Georgia Power states that the major lesson it has learnt is that education is the key to a successful RTP program. Georgia Power now holds annual, statewide meetings with all its customers to keep them informed about the RTP program. The utility believes its education program has paid off in customer satisfaction.
CONCLUSION
Electricity is a very capital-intensive industry characterized by a significant peak load problem. Expensive generating plants have to be installed to meet peak loads that are only encountered for a few hundred hours a year. This raises the cost of electricity to all consumers. Average cost pricing, the staple of the industry in which rates do not vary by time of use, compounds the problem by creating cross-subsidies. Customers with flatter load shapes subsidize those with peakier load shapes.
The problem can be alleviated by modifying electricity pricing practices to allow time-variation in costs. This would provide customers an incentive to lower peak usage, either by curtailing or shifting their activities.

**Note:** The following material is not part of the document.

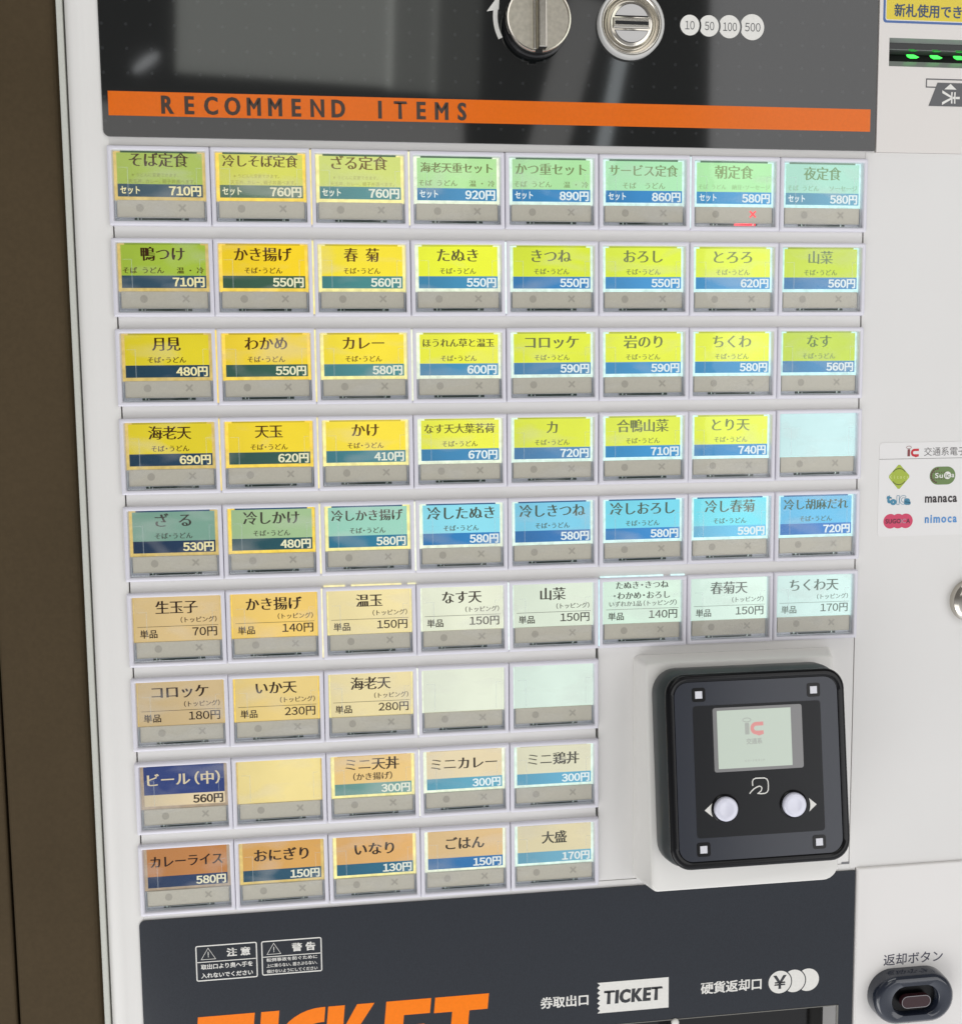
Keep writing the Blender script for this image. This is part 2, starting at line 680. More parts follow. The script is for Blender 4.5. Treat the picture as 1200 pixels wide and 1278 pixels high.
# bars between the rows of buttons
P_, RP, H = 45.0, 40.6665, 35.4
for r in range(8):
    b = B()
    zt, zb = -(r * RP + H) + 1.0, -((r + 1) * RP) - 1.0
    b.box(1.7, 358.7 if r < 5 else 223.9, 2.3, 12, zb, zt, .15)
    part('filler_bar', b, M_white2)
# right-hand panels
b = B()
b.box(359.5, 470, 2.4, 20, -239.0, 3.3, 0)
b.box(360.0, 470, 2.4, 20, -361.9, -239.0, 0)
part('right_middle_panel', b, M_white2)
b = B()
b.box(363.8, 470, .9, 20, -600, -362.0, 1.2)
part('right_lower_panel', b, mat('lower_panel_white', (228, 225, 222), .4, coat=.2, bump=.03, bscale=700), smooth=60)
SX0, SX1, SZ0, SZ1 = at(1110, 60, .001)[0], 470.2, at(1150, 83, .001)[1], at(1150, 47.5, .001)[1]
b = B()
b.box(364.6, 470, 1.6, 20, 3.4, SZ0)
b.box(364.6, 470, 1.6, 20, SZ1, 145)
b.box(364.6, SX0, 1.6, 20, SZ0, SZ1)
part('right_upper_panel', b, mat('upper_panel_white', (222, 217, 212), .4, bump=.03, bscale=700))

# ------------------------------------------------------------------ header
b = B()
hz = 3.9
b.prism(rr2(-1.2, 363.8, hz, 144.9, (2.6, .4, .4, .4), 6), 1.7, 2.55)
header = part('header_panel', b, M_dark)
b = B()
xo0, xo1 = at(135, 130, .0017)[0], at(1085.5, 150, .0017)[0]
zo1, zo0 = at(135, 113, .0017)[1], at(135, 143.5, .0017)[1]
b.prism([(xo0, zo0), (xo1, zo0), (xo1, zo1), (xo0, zo1)], 1.62, 1.69)
part('orange_stripe', b, M_orange, header)
b = B()
ya = .0016
x0, z_ = at(201, 132, ya)
x1, z2_ = at(582, 138, ya)
b.text(line('RECOMMEND ITEMS', (.05, .026), x1 - x0, (x0 + x1) / 2, (zo0 + zo1) / 2 - .2, hs=10.8, adv=1.1), 1.56)
part('lettering', b, mat('stripe_lettering', (64, 50, 40), .4), header)

# rotary return lever
cx, cz = at(672.0, 23, -.006)
R = 15.2
lever = empty('return_lever', (cx * MM, 0, cz * MM), root)
b = B()
b.loft([circ3(cx, cz, R + .4, 1.69), circ3(cx, cz, R + .2, .4), circ3(cx, cz, R - .6, .0), circ3(cx, cz, R - .6, -5.0)])
part('collar', b, mat('collar_shade_black', (14, 14, 15), .2), lever)  # black side wall stands in for the shadow round the dial
b = B()
b.loft([circ3(cx, cz, R, -5.0), circ3(cx, cz, R, -6.0), circ3(cx, cz, R - .5, -6.8), circ3(cx, cz, R - 1.1, -6.9), circ3(cx, cz, R - 1.3, -6.5)])
part('dial', b, M_chrome2, lever, smooth=30)
b = B()
b.loft([circ3(cx, cz, R + .02, -5.0), circ3(cx, cz, R + .1, -6.6), circ3(cx, cz, R - .4, -7.3), circ3(cx, cz, R - 1.0, -7.2), circ3(cx, cz, R - 1.3, -6.4)], cap1=False)
part('rim', b, M_chrome, lever, smooth=50)
b = B()
for s0, s1, h in ((-3.1, -1.6, 9), (-1.2, 2.6, 13)):
    b.box(cx + s0, cx + s1, -h, -6.0, cz - R + .9, cz + R - .9, .5)
part('grip', b, M_chrome, lever)
b = B()
b.box(cx - 1.9, cx + 1.5, -7.4, -5.5, cz - R - .3, cz - R + 1.4, .2)
part('notch', b, M_black, lever)
# printed turning arrow left of the lever
cpx, cpz = at(672.5, 22, .0016)
b = B()
pts = []
for k in range(13):
    a = math.radians(171 + 37 * k / 12)
    pts.append((cpx + 20.6 * math.cos(a), cpz + 20.6 * math.sin(a)))
b.stroke(pts, 2.1, 1.62)
a0 = math.radians(171)
tx, tz = cpx + 20.6 * math.cos(a0), cpz + 20.6 * math.sin(a0)
b.sheet([(tx - 4.2, tz - 1.1), (tx + 1.4, tz - .1), (tx + 1.9, tz + 7)], 1.6)
part('arrow_print', b, M_print, header)

# coin slot
cx, cz = at(787.5, 29, -.001)
slot = empty('coin_slot', (cx * MM, 0, cz * MM), root)
b = B()
b.loft([circ3(cx, cz, 15.9, 1.69), circ3(cx, cz, 15.9, -1.4), circ3(cx, cz, 15.4, -2.0), circ3(cx, cz, 14.6, -2.0), circ3(cx, cz, 14.3, -1.2)], cap1=False)
part('outer_ring', b, M_ring, slot, smooth=50)
b = B()
b.loft([circ3(cx, cz, 14.35, -.9), circ3(cx, cz, 14.0, -1.5), circ3(cx, cz, 13.6, -1.5), circ3(cx, cz, 13.0, -.6), circ3(cx, cz, 12.2, .5), circ3(cx, cz, 11.5, 1.0), circ3(cx, cz, 10.9, .7), circ3(cx, cz, 10.6, -.2), circ3(cx, cz, 10.3, -.9), circ3(cx, cz, 9.9, -1.1)])
part('chrome_bowl', b, M_chrome, slot, smooth=60)
b = B()
b.box(cx - 9.0, cx + 9.0, -2.2, -1.0, cz - 2.4, cz + 2.4, .8)
part('slot_bar', b, M_chrome, slot)
b = B()
b.box(cx - 8.0, cx + 8.0, -2.25, -1.3, cz - .85, cz + .75)
part('slot_opening', b, M_black, slot)
for sg in (1, -1):
    b = B()
    pts = []
    for k in range(17):
        a = math.radians(20 + 140 * k / 16)
        pts.append((cx + 8.6 * math.cos(a) , cz + sg * (3.1 + 5.7 * (math.sin(a) - .342) / .658)))
    if sg < 0:
        pts = pts[::-1]
    pm = (cx, sum(p[1] for p in pts) / len(pts))
    b.prism(pts, -1.5, -1.0)
    pk = part('plate_edge', b, M_black, slot)
    b = B()
    b.prism([(pm[0] + (p[0] - pm[0]) * .95, pm[1] + (p[1] - pm[1]) * .9) for p in pts], -1.6, -1.3)
    part('coin_plate', b, M_plate, pk)


def crescent(cx, cz, r, c2=None, r2=0, n=56):
    pts = circ(cx, cz, r, n)
    if c2 is None:
        return pts
    out = []
    for p in pts:
        d = math.hypot(p[0] - c2[0], p[1] - c2[1])
        if d < r2:
            # slide level to the neighbour's circle
            dz = p[1] - c2[1]
            p = (c2[0] + math.sqrt(max(r2 * r2 - dz * dz, 0)), p[1])
        out.append(p)
    return out


# coin value symbols
ds = [('10', 860.5, 31, 12.0), ('50', 884.3, 32, 12.4), ('100', 909.8, 33, 13.4), ('500', 938.2, 33.6, 15.0)]
prev = None
b = B()
bt = B()
for t_, px, py, rp in ds:
    x_, z_ = at(px, py, .0016)
    r_ = at(px + rp, py, .0016)[0] - x_
    b.sheet(crescent(x_, z_, r_, prev[0] if prev else None, prev[1] + .9 if prev else 0), 1.62)
    wd = {2: 4.9, 3: 7.3}[len(t_)] * (1.05 if t_ == '500' else .93)
    bt.text(line(t_, (.0, .0), wd, x_ + (.3 if prev else 0), z_ - .05, hs=5.2), 1.56)
    prev = ((x_, z_), r_)
part('coin_symbols', b, M_print, header)
part('coin_values', bt, mat('dark_grey_print', (84, 84, 86), .5), header)

# ------------------------------------------------------------------ menu buttons
COLS = ['そば定食', '冷しそば定食', 'ざる定食', '海老天重セット', 'かつ重セット', 'サービス定食', '朝定食', '夜定食']
SU = 'そば・うどん'
N2 = ('※うどんに変更できます。', '天玉丼、カレー、親子丼選べます。')
ROWS = [
    [('そば定食', N2, 'セット', 710), ('冷しそば定食', N2, 'セット', 760), ('ざる定食', N2, 'セット', 760), ('海老天重セット', 'そば　うどん　　　温　・　冷', 'セット', 920),
     ('かつ重セット', 'そば　うどん　　　温　・　冷', 'セット', 890), ('サービス定食', 'そば　　うどん', 'セット', 860), ('朝定食', 'そば　うどん　　納豆・ソーセージ', 'セット', 580), ('夜定食', 'そば　うどん　　　ソーセージ', 'セット', 580)],
    [('鴨つけ', 'そば　うどん　　　温　・　冷', None, 710), ('かき揚げ', SU, None, 550), ('春　菊', SU, None, 560), ('たぬき', SU, None, 550), ('きつね', SU, None, 550), ('おろし', SU, None, 550), ('とろろ', SU, None, 620), ('山菜', SU, None, 560)],
    [('月見', SU, None, 480), ('わかめ', SU, None, 550), ('カレー', SU, None, 580), ('ほうれん草と温玉', SU, None, 600), ('コロッケ', SU, None, 590), ('岩のり', SU, None, 590), ('ちくわ', SU, None, 580), ('なす', SU, None, 560)],
    [('海老天', SU, None, 690), ('天玉', SU, None, 620), ('かけ', SU, None, 410), ('なす天大葉茗荷', SU, None, 670), ('力', SU, None, 720), ('合鴨山菜', SU, None, 710), ('とり天', SU, None, 740), None],
    [('ざ　る', SU, None, 530), ('冷しかけ', SU, None, 480), ('冷しかき揚げ', SU, None, 580), ('冷したぬき', SU, None, 580), ('冷しきつね', SU, None, 580), ('冷しおろし', SU, None, 580), ('冷し春菊', SU, None, 590), ('冷し胡麻だれ', SU, None, 720)],
    [('生玉子', 'T', '単品', 70), ('かき揚げ', 'T', '単品', 140), ('温玉', 'T', '単品', 150), ('なす天', 'T', '単品', 150), ('山菜', 'T', '単品', 150), (('たぬき・きつね', '・わかめ・おろし'), 'いずれか1品（トッピング）', '単品', 140), ('春菊天', 'T', '単品', 150), ('ちくわ天', 'T', '単品', 170)],
    [('コロッケ', 'T', '単品', 180), ('いか天', 'T', '単品', 230), ('海老天', 'T', '単品', 280), None, None],
    [('ビール（中）', 'BEER', None, 560), None, ('ミニ天丼', '（かき揚げ）', None, 300), ('ミニカレー', None, None, 300), ('ミニ鶏丼', None, None, 300)],
    [('カレーライス', None, None, 580), ('おにぎり', None, None, 150), ('いなり', None, None, 130), ('ごはん', None, None, 150), ('大盛', None, None, 170)],
]
TOP = [
    [(165, 185, 80), (212, 212, 84), (213, 222, 118), (185, 232, 160), (178, 230, 165), (180, 235, 185), (183, 240, 175), (175, 225, 205)],
    [(165, 190, 60), (250, 212, 30), (254, 230, 55), (243, 248, 58), (222, 235, 60), (230, 245, 75), (235, 250, 80), (205, 225, 70)],
    [(225, 205, 35), (245, 212, 48), (251, 226, 58), (243, 243, 66), (231, 239, 68), (238, 246, 78), (241, 251, 82), (200, 222, 75)],
    [(225, 203, 35), (244, 214, 45), (253, 226, 64), (243, 243, 76), (229, 237, 73), (232, 242, 83), (239, 250, 83), (205, 238, 238)],
    [(120, 158, 140), (163, 192, 143), (160, 214, 192), (145, 224, 240), (130, 208, 235), (125, 220, 240), (125, 230, 245), (105, 192, 233)],
    [(217, 187, 132), (245, 205, 110), (245, 226, 168), (238, 240, 215), (228, 237, 217), (222, 244, 225), (225, 247, 233), (215, 242, 236)],
    [(205, 178, 132), (236, 206, 130), (236, 218, 165), (232, 236, 215), (222, 238, 225)],
    [(34, 56, 118), (240, 218, 146), (238, 200, 130), (234, 215, 176), (226, 221, 192)],
    [(186, 122, 62), (214, 160, 82), (224, 172, 104), (225, 190, 137), (226, 212, 172)],
]
BAND = [
    [(48, 78, 92), (84, 114, 90), (84, 140, 142), (62, 138, 184), (58, 138, 194), (58, 138, 198), (75, 160, 214), (108, 168, 195)],
    [(48, 78, 96), (56, 92, 72), (72, 138, 138), (68, 145, 185), (58, 132, 190), (75, 153, 210), (75, 158, 214), (72, 138, 190)],
    [(24, 62, 82), (50, 92, 78), (78, 140, 144), (70, 145, 185), (84, 140, 182), (78, 155, 206), (75, 155, 206), (74, 142, 190)],
    [(24, 58, 82), (48, 86, 78), (68, 132, 144), (66, 138, 184), (84, 138, 184), (64, 150, 206), (68, 150, 206), (0, 0, 0)],
    [(16, 48, 80), (26, 78, 88), (42, 122, 152), (44, 128, 190), (54, 120, 182), (60, 140, 205), (110, 198, 235), (60, 128, 200)],
    [], [],
    [(226, 204, 165), None, (110, 158, 150), (98, 168, 192), (104, 174, 204)],
    [(18, 48, 88), (22, 76, 100), (32, 102, 130), (38, 112, 170), (114, 174, 198)],
]
INK = [(60, 32, 8), (80, 50, 14), (100, 70, 30), (106, 100, 58), (118, 122, 80), (126, 134, 88), (134, 148, 96), (116, 140, 86)]  # paler to the right: backlight bleed put into the ink colour
GLOW = [(214, 186, 112), (255, 218, 88), (255, 243, 165), (243, 250, 224), (230, 250, 236), (225, 254, 246), (222, 255, 250), (212, 250, 246)]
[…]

In addition, it would eliminate unfair and economically unjustified cross subsidies. As surveyed in this article, there are numerous pricing designs for improving economic efficiency in all market segments. But the potential benefits of time-varying pricing have yet to be fully realized. Many barriers stand in the way of reform, including economic, technological and political. Of all these barriers, the most formidable ones are the political ones. They have to be resolved by modifying the legal and regulatory framework through which electricity pricing is determined.